INSTRUCTION
The material below holds a span beginning at the line with "Write part 3" and ending at the line with "lay([(303 + 2.2". Quote that span exactly, both ends included, and only that span.

RAW RECORDS
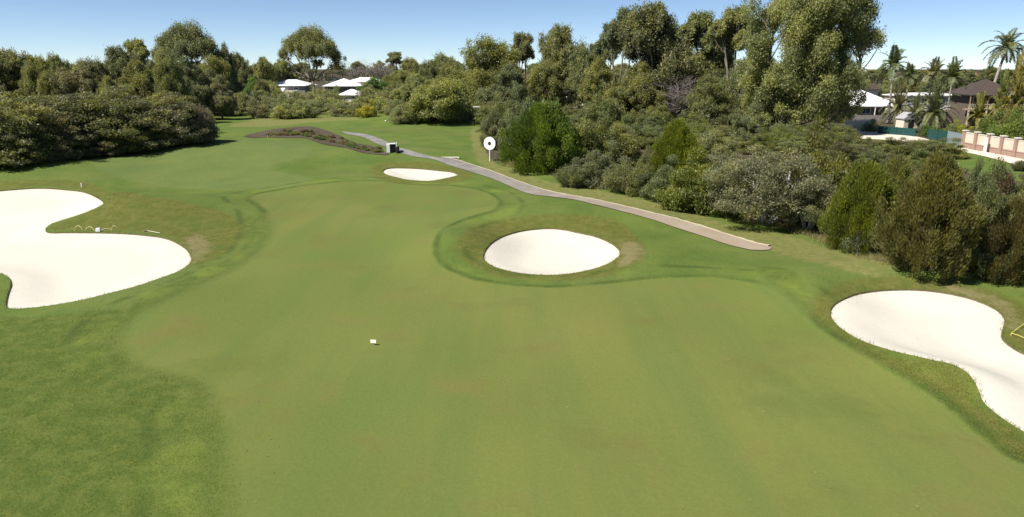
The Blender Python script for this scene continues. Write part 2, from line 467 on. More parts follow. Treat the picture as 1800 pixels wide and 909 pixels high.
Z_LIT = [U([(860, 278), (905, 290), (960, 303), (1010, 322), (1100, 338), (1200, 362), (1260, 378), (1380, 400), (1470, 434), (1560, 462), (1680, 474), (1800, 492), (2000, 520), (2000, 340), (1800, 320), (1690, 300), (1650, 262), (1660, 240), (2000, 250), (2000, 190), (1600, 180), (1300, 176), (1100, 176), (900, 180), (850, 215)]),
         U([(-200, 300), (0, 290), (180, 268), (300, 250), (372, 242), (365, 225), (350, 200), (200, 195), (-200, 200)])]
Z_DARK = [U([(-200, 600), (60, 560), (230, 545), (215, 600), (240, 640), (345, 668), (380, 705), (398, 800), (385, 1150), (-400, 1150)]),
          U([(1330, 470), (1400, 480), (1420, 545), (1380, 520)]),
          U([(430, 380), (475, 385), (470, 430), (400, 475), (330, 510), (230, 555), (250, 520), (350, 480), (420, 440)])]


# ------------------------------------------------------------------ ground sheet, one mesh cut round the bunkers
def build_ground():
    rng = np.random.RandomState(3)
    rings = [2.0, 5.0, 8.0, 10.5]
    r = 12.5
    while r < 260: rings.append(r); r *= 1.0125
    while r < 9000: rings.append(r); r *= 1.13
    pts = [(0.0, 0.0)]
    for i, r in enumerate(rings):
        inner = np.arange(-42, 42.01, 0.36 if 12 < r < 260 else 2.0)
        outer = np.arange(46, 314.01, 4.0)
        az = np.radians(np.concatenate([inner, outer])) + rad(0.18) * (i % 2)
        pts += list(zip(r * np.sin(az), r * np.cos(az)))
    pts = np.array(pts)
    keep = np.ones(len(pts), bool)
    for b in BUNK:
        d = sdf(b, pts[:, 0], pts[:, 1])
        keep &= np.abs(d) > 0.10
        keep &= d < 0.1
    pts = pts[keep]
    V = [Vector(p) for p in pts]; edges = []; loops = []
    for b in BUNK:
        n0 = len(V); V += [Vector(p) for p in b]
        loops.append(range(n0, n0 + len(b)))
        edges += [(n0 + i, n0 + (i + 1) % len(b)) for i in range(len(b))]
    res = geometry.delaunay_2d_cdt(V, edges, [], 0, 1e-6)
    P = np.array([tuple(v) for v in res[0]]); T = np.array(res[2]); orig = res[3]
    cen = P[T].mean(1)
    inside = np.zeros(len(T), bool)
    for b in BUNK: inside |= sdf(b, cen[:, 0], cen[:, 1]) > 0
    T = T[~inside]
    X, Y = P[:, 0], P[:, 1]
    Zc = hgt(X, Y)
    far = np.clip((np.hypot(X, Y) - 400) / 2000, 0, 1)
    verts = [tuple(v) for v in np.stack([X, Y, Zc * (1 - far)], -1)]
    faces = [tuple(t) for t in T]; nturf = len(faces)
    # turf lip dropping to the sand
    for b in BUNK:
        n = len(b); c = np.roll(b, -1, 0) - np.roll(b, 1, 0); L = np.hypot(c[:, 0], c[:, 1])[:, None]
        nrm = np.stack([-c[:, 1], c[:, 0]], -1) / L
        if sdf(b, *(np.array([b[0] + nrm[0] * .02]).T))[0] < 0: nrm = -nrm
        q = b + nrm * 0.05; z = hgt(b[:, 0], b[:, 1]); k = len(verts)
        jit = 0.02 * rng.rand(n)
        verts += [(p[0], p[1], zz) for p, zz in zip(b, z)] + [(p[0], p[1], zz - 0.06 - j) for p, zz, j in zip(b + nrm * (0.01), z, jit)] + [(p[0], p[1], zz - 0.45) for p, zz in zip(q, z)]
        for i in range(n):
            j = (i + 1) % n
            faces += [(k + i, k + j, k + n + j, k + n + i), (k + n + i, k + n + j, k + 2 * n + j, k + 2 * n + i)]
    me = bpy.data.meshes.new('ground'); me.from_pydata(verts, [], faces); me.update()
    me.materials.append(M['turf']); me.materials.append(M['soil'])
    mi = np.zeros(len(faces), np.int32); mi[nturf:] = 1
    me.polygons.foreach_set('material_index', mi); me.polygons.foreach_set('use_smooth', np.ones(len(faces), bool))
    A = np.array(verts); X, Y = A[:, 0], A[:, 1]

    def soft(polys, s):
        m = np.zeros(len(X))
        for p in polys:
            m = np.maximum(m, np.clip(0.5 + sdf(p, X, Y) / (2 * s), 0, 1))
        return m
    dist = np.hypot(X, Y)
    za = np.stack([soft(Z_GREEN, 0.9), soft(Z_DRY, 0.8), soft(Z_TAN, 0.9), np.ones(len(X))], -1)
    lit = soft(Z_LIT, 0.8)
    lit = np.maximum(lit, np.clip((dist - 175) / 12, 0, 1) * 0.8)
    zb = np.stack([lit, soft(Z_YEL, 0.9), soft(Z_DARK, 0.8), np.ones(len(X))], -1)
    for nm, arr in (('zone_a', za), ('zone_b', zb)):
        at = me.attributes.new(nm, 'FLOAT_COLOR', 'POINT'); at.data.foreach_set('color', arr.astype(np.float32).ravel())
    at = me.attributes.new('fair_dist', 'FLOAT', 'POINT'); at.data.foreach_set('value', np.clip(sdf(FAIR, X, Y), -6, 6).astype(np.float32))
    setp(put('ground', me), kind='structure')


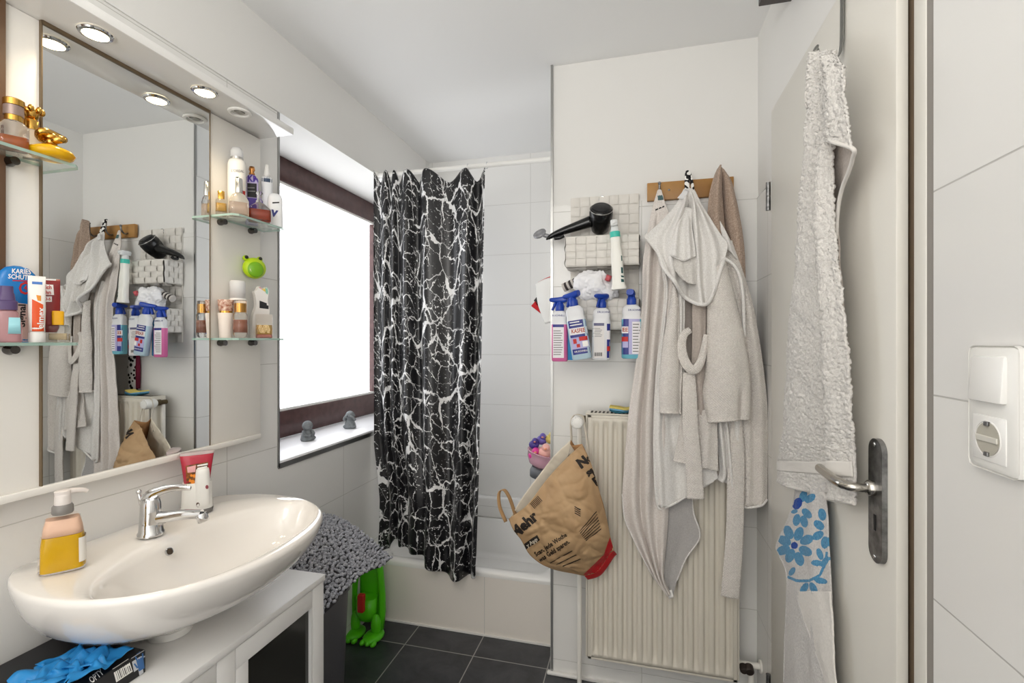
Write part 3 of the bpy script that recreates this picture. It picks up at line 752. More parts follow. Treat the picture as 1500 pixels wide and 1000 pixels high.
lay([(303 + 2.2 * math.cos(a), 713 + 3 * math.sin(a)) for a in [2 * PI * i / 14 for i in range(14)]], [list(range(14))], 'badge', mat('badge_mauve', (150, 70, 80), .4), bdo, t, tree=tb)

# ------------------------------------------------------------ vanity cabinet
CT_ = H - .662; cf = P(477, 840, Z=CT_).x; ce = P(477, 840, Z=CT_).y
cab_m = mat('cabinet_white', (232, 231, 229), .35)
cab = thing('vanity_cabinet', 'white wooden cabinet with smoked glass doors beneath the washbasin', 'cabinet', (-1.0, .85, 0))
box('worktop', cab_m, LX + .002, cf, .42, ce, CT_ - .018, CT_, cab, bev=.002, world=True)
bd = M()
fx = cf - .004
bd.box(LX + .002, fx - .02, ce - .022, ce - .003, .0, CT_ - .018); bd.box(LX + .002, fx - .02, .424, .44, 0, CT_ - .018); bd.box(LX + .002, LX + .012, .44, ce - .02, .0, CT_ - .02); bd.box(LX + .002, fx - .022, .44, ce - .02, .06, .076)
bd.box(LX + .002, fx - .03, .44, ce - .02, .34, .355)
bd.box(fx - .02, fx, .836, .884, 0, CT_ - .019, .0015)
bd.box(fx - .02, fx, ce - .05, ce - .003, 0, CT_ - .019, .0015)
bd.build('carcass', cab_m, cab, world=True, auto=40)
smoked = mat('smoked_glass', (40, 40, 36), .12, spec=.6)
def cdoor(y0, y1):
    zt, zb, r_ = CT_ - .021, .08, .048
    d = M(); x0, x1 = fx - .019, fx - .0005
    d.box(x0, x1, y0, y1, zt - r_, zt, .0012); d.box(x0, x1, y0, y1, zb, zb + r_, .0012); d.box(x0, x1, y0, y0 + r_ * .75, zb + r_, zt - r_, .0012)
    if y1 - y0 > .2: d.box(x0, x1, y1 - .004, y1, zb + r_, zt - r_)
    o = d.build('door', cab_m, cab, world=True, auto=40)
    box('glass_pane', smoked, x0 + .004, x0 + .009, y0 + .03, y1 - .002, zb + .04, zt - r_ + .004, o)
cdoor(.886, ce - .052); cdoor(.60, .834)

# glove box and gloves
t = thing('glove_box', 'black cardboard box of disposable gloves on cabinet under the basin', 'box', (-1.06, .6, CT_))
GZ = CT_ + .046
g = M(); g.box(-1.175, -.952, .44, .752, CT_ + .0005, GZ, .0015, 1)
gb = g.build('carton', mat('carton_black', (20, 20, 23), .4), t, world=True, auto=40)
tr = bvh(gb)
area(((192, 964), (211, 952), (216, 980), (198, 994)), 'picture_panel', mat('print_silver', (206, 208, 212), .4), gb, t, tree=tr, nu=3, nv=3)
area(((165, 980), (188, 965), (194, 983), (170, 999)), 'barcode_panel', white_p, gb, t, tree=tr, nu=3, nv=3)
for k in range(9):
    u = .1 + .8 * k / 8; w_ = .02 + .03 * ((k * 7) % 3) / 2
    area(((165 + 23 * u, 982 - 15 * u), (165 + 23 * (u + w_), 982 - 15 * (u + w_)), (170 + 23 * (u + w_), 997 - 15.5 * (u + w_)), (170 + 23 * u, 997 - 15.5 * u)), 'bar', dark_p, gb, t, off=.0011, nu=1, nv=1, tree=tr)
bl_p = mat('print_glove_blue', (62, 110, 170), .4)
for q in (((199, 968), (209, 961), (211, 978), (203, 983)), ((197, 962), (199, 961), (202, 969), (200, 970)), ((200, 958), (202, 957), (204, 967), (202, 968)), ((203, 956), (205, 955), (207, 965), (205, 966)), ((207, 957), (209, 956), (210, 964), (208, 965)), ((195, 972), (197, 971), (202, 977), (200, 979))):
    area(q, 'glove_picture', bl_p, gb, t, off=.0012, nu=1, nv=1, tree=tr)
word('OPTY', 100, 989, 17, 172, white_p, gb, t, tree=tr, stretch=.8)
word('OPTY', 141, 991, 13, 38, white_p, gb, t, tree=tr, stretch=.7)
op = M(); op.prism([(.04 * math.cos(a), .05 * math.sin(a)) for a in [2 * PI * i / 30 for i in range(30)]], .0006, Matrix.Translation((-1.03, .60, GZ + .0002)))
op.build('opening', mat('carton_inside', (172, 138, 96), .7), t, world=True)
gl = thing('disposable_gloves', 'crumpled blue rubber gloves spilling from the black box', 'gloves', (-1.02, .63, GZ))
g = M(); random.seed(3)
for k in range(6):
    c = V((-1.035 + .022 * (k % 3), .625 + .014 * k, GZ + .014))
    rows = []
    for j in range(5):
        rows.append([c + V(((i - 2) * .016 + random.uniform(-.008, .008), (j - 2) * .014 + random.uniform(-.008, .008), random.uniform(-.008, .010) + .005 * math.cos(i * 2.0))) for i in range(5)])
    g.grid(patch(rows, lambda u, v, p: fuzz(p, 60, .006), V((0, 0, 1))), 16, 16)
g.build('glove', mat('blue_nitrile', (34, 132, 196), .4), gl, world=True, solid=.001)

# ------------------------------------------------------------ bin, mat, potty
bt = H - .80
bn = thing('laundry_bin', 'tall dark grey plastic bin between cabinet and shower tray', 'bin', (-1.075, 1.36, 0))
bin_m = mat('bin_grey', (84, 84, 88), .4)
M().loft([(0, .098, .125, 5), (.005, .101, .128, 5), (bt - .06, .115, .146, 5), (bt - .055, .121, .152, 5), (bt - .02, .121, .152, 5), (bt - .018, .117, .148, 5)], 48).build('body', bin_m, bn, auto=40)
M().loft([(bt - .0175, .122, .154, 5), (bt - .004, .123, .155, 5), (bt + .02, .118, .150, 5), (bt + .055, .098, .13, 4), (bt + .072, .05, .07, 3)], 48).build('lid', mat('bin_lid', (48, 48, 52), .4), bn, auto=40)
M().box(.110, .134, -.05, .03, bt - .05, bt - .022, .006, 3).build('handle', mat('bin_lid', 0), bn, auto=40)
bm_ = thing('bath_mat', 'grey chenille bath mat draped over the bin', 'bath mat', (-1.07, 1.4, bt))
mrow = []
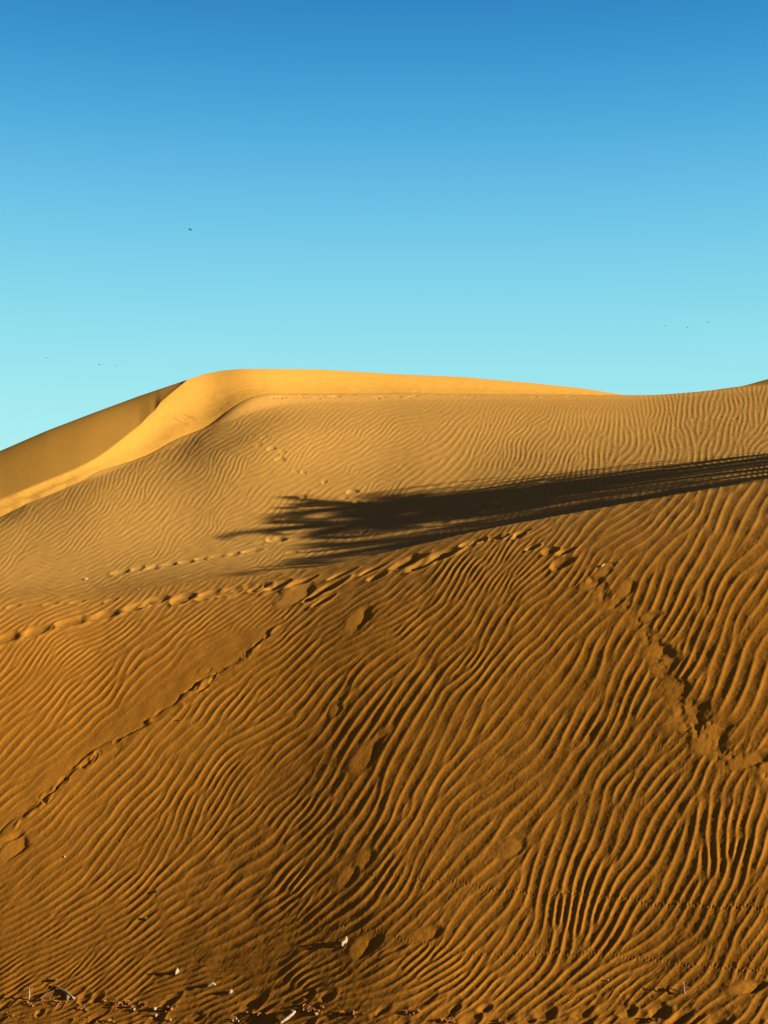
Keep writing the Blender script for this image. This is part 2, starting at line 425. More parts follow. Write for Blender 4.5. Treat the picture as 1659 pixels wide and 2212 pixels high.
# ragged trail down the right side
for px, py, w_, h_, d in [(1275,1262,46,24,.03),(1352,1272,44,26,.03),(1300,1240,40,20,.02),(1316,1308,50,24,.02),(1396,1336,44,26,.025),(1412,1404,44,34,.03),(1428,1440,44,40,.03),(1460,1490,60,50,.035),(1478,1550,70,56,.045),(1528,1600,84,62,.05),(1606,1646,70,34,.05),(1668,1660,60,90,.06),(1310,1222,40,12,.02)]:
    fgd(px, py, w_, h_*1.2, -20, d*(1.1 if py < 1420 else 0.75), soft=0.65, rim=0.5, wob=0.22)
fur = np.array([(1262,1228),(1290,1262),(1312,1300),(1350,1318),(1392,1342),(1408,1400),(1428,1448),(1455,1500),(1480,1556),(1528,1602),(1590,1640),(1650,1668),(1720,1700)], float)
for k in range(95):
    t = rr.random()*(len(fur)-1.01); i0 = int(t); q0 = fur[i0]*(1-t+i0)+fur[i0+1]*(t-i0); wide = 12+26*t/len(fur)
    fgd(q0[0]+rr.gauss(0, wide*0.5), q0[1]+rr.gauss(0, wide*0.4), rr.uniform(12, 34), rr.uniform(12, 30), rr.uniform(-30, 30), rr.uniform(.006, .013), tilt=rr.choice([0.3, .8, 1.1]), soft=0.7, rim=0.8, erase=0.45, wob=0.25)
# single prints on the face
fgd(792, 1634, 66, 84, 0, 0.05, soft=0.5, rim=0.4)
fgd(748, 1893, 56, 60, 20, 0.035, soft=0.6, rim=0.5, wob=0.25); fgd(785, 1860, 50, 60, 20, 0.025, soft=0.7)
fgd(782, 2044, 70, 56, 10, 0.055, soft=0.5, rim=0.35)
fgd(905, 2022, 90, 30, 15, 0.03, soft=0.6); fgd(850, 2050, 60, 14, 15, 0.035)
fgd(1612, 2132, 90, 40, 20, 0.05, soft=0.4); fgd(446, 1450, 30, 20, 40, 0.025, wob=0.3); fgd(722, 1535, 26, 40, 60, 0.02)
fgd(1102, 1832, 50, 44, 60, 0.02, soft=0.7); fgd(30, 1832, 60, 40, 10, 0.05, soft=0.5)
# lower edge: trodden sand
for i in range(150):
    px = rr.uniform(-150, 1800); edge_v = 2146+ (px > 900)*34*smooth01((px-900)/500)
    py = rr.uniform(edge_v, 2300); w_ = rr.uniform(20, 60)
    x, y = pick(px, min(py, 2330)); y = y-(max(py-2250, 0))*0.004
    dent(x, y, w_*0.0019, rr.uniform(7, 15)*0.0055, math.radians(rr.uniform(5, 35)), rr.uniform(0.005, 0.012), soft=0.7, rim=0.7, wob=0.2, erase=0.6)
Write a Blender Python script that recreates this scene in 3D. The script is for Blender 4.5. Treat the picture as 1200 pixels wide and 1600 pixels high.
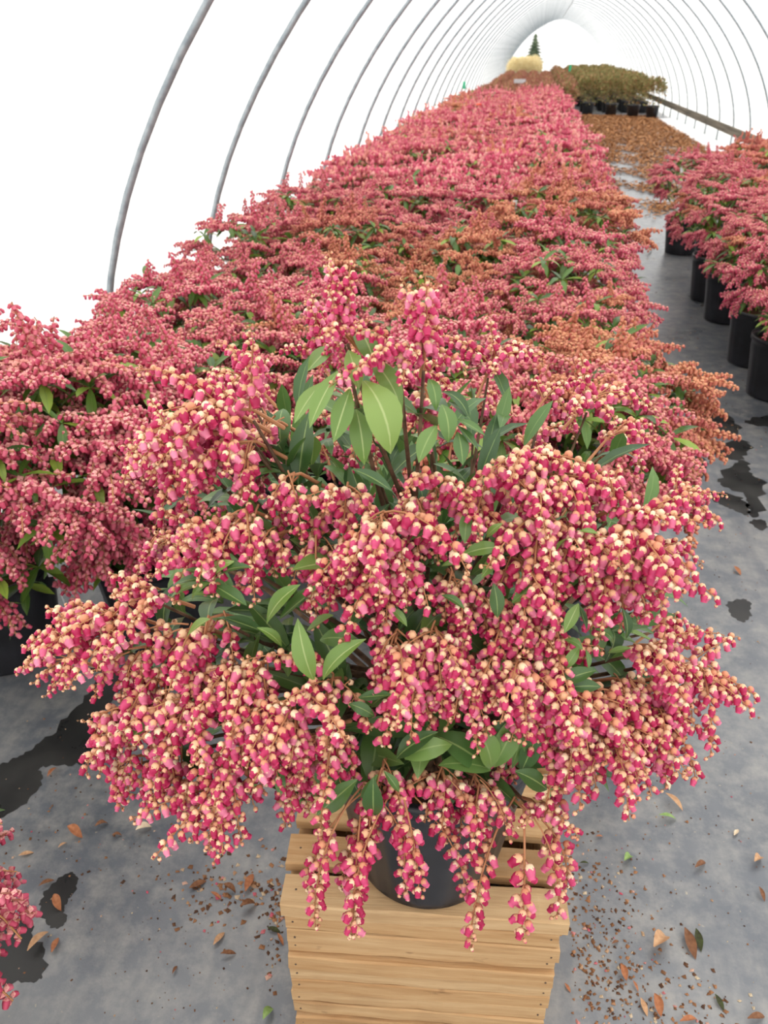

REPLY TO THE EXERCISE
Write part 3 of the bpy script that recreates this picture. It picks up at line 752. More parts follow. Treat the picture as 1500 pixels wide and 1000 pixels high.
lay([(303 + 2.2 * math.cos(a), 713 + 3 * math.sin(a)) for a in [2 * PI * i / 14 for i in range(14)]], [list(range(14))], 'badge', mat('badge_mauve', (150, 70, 80), .4), bdo, t, tree=tb)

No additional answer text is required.